Mardi 27 mars 2012, par Charles-Henry Boland

Shakespeare sur le fil

Marier le tragique de Titus Andronicus avec les frasques comiques de Comme il vous Plaira : le pari ne semble pas gagné d’avance. Aussi bien pictural que littéraire, Cet audacieux Banquet ne laissera pas indifférents celles et ceux qui s’abandonneront à cet objet artistique des plus atypiques. Amateurs de l’esthétique contemplative, cette création devrait vous convenir. Pour les autres, le spectacle s’appréciera sans doute moins facilement.

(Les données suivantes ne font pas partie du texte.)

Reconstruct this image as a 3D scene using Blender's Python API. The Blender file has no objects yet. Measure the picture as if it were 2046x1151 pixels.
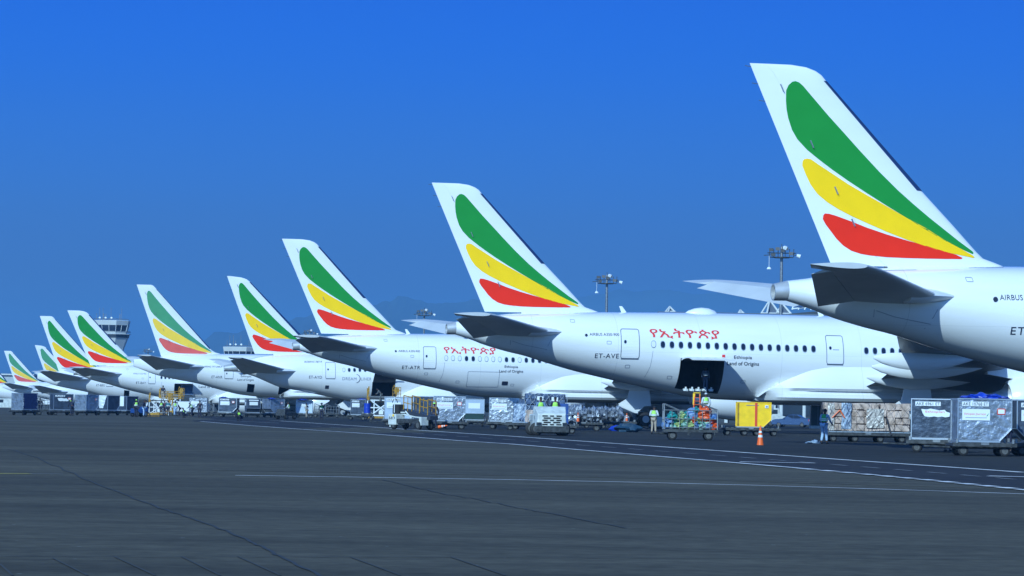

Les premiers instants de la pièce sont comme des traits de couleur, dont la toile n’apparait pas clairement. Des mouvements et paroles forment parfois des personnages, mais à peine sont-ils installés que leurs formes se dissout immédiatement à l’aune d’une nouvelle configuration. Plutôt qu’une narration linéaire, la dramaturgie se déploie en une succession de symboles qui se fondent les uns dans les autres. D’abord indiscernable, cette structure en correspondances finit par se révéler fort ingénieuse. Les éléments disparates commencent à entrer en résonance, les gestes des comédiens se répondent de scène en scène par similitude. L’ensemble est habillé de larges lumières découpant l’espace, lui-même structuré par des décors simples et massifs. Cette orientation minimaliste est également exprimée par la délicieuse "Heure Exquise" composée par Reynaldo Hahn, une chanson dont la mélodie et les paroles (Paul Verlaine) installent, dès le début de la pièce, la fragilité qui en tissera le fil.

Venons-en à ce qui constitue la singularité de ce Banquet. Le coeur de la proposition, élaborée par la metteur en scène Sabine Durand, repose sur une forme de lenteur expressionniste, qui permet à chaque scène de devenir un événement visuel et sonore. Cet épaississement de la temporalité a pour effet immédiat que le comédien, par la simple réplique, le moindre déplacement, frappe le spectateur d’une présence particulière. Il est certain que le processus se révèle excellent à produire de puissantes apparitions. Cependant, le rythme, quelquefois démesurément lent, pourra sembler excessif par rapport à l’effet recherché. C’est souvent la même histoire : est-on prêt à sacrifier un plaisir immédiat pour quelques perles émaillées sur la succession des scènes ?

Disons-le tout de suite : la pièce est difficile. Non parce qu’elle serait laborieuse, mais elle requiert du spectateur un réel investissement. Cependant, c’est dans l’expérience d’un temps qui s’étire à ses limites que peuvent jaillir des entités curieuses, amenées avec d’autant plus de force que la concentration doit être à son comble. Naturellement, ce genre de mise en scène porte le danger de perdre radicalement l’attention du public. Le pointillisme, qui constitue à la fois le nerf vivant de ce Banquet, pourra apparaitre comme son principal défaut. Gageons cependant que le spectateur sera sensible au langage résolument symboliste de cette surprenante réalisation.